In medieval Japan, young samurai were sometimes assigned to teach older warriors new fighting techniques they’d learned from traveling masters. The old guards’ experience combined with fresh perspectives created unbeatable combinations. Today we call this Reverse Mentoring. Or as Matt Beane says in his book The Skill Code, this is the “Inverted Pyramid” where experienced leaders partner with the fresh hires to learn about AI. The new hires get mind share with the biggies.
Matt Beane writes about skill building in the AI economy
Three Cs of skill development:
- Challenge: Learning happens at the edge of discomfort—when tasks stretch us.
- Complexity: Skill thrives when we see the context—not just isolated tasks.
- Connection: Trust and mentorship enable meaningful learning.

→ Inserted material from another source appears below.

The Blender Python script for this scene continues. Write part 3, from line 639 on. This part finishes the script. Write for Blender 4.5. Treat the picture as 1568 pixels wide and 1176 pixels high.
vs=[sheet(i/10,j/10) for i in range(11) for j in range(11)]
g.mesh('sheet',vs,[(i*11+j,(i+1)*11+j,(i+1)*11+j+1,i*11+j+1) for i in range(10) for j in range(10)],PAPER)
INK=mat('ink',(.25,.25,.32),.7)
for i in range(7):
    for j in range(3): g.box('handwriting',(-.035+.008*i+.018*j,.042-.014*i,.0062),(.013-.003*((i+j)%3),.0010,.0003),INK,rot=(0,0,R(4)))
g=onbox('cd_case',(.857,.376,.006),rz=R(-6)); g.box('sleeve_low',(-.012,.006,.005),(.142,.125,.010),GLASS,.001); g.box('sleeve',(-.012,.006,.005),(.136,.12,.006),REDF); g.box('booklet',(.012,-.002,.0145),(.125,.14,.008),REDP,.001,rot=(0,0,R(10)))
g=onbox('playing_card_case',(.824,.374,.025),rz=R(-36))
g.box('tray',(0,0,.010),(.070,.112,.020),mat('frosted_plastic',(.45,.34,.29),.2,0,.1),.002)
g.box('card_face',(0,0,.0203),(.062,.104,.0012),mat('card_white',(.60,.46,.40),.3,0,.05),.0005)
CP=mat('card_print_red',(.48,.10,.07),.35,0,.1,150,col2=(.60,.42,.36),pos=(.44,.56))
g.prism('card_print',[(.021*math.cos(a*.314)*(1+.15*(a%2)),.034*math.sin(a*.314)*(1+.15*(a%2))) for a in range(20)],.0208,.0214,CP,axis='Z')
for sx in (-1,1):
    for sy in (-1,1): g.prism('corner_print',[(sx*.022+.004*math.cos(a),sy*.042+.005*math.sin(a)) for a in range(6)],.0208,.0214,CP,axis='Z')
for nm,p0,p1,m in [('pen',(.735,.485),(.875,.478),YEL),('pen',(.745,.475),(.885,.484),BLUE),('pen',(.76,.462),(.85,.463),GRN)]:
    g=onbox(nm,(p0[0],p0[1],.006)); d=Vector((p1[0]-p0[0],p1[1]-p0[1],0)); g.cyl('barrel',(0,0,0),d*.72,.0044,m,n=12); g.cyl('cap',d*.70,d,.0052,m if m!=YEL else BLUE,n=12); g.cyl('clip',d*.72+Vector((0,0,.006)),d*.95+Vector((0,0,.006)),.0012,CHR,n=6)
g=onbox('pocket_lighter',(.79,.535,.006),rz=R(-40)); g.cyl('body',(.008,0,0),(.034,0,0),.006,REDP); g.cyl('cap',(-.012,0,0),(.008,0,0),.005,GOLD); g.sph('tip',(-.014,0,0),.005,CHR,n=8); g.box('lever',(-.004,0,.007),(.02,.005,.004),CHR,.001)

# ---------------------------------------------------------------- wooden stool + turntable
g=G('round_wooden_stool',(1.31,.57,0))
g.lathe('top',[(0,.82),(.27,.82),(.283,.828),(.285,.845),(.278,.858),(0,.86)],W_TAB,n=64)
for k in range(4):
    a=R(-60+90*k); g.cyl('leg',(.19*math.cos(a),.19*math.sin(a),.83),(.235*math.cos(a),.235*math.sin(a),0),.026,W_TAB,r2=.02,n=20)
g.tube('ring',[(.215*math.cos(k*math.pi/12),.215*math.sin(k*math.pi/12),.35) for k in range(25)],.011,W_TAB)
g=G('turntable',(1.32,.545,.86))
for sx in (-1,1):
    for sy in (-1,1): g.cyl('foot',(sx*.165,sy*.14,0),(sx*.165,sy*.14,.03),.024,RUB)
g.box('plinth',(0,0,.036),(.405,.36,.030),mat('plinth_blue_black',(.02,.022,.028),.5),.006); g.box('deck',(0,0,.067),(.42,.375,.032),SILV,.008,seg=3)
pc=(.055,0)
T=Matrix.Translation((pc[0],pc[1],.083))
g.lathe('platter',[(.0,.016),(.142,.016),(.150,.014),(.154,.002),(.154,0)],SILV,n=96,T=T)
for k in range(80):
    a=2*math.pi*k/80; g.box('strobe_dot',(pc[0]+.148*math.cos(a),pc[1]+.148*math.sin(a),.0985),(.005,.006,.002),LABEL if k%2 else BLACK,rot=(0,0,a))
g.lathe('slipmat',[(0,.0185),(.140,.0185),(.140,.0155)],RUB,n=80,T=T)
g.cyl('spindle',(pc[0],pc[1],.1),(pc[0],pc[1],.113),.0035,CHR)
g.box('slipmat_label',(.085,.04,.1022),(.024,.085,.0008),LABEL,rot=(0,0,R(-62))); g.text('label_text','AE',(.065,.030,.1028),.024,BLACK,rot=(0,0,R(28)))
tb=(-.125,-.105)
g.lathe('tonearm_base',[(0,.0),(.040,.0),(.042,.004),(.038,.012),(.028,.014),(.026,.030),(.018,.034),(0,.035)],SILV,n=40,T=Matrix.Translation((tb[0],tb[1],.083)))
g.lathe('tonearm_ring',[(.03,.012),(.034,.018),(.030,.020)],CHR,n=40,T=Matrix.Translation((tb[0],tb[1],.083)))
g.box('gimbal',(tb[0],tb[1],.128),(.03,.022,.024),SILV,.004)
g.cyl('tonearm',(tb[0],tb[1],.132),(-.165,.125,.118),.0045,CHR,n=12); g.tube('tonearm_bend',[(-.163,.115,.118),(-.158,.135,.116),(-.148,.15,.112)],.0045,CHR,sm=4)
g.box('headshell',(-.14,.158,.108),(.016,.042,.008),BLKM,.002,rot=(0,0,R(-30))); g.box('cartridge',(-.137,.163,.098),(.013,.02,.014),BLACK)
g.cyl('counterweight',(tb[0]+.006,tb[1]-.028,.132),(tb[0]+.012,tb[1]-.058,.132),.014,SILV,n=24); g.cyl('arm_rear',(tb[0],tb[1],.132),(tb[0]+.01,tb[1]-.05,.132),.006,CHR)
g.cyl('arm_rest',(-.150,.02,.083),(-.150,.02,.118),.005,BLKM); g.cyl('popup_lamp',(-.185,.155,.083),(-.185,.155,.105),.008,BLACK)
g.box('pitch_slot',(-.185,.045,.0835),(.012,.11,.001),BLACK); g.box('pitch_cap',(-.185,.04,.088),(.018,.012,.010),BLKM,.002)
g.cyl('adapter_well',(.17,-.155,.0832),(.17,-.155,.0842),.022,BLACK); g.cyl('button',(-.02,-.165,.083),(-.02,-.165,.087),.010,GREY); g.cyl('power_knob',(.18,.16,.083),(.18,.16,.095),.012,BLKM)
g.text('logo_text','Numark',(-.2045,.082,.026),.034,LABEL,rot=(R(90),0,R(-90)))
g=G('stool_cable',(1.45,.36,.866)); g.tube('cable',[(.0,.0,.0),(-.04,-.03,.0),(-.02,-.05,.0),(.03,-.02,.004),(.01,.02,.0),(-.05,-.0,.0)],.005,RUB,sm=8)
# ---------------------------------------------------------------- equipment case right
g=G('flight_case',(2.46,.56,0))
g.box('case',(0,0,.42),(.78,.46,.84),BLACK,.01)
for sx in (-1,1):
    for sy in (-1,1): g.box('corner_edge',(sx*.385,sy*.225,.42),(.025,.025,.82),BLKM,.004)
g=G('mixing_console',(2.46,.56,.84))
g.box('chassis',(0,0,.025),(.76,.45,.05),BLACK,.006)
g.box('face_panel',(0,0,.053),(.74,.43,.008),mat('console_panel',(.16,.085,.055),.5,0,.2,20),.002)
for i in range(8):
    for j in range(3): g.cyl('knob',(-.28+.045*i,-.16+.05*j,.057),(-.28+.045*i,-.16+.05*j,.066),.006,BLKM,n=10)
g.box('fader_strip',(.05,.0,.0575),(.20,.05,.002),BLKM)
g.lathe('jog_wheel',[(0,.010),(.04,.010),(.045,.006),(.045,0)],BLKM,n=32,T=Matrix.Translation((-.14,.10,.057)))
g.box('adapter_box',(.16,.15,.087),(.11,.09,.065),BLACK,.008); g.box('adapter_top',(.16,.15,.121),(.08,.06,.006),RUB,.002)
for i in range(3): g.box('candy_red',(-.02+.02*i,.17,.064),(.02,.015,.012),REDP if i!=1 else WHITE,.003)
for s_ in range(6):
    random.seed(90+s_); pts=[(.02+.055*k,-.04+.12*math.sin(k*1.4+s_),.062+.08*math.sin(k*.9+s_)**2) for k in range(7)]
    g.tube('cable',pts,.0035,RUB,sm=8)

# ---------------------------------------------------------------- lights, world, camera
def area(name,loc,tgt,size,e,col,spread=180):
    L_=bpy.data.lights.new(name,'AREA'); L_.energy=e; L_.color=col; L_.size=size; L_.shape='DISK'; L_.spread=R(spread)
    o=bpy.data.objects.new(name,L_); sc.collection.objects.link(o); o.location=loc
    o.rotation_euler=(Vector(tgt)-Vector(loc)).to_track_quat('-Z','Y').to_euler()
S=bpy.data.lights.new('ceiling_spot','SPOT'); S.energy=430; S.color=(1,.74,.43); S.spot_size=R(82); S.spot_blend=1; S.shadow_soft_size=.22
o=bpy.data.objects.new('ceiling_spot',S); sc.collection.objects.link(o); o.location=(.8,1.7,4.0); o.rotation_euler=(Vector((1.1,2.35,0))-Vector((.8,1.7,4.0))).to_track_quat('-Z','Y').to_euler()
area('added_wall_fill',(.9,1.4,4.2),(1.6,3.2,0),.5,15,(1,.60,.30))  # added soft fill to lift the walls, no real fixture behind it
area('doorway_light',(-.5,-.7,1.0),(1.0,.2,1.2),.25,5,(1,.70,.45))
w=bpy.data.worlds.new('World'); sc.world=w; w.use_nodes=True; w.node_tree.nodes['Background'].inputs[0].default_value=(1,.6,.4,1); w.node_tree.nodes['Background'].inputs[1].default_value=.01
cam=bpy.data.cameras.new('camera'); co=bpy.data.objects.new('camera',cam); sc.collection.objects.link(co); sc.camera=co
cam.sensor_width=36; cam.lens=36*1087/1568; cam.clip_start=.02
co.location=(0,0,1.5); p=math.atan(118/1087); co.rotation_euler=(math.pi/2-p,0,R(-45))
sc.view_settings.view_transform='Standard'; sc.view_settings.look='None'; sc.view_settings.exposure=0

Did you know that astronauts spend only about 15% of their training time learning to push buttons? The other 85% is devoted to problem-solving scenarios they’ve never seen before. That’s exactly what we need to replicate in the age of AI if we think of reskilling.
1. Audit your workflows like a detective Sherlock Holmes famously said his brain was like an attic – he only kept what was useful. Right now, AI might be doing so much heavy lifting that your team’s “attic” is collecting dust. Map out where artificial intelligence has quietly replaced human decision-making. Fun fact: Studies show people lose 40% of a skill within six months if they don’t use it.
2. Embed the 3 Cs like a master chef Julia Child revolutionized cooking by breaking down complex French techniques into learnable components. Your workplace needs the same approach – every task should blend Challenge (like learning to properly fold an omelet), Complexity (understanding how flavors interact), and Connection (cooking becomes memorable when shared). The ancient guild system knew this: apprentices learned through increasingly difficult projects alongside masters.
3. Design “learn-as-you-earn” tasks Benjamin Franklin mastered writing by copying essays, then trying to recreate them from memory, then comparing his versions to the originals. Build this feedback loop into real work. Every project should come with built-in moments for reflection and skill development – like Franklin’s method, but with quarterly reports instead of essays.
Darwin didn’t just collect specimens; he tracked how species adapted over time. Track skill evolution. Are people becoming more creative problem-solvers? Better collaborators? The data should tell a story of human capability growing alongside technological capability.
The goal isn’t to compete with AI, but to become the kind of workforce that makes AI exponentially more powerful through human insight, creativity, and judgment.
Ross Dawson is a futurist. He was speaking to Matt Beane and I tuned in.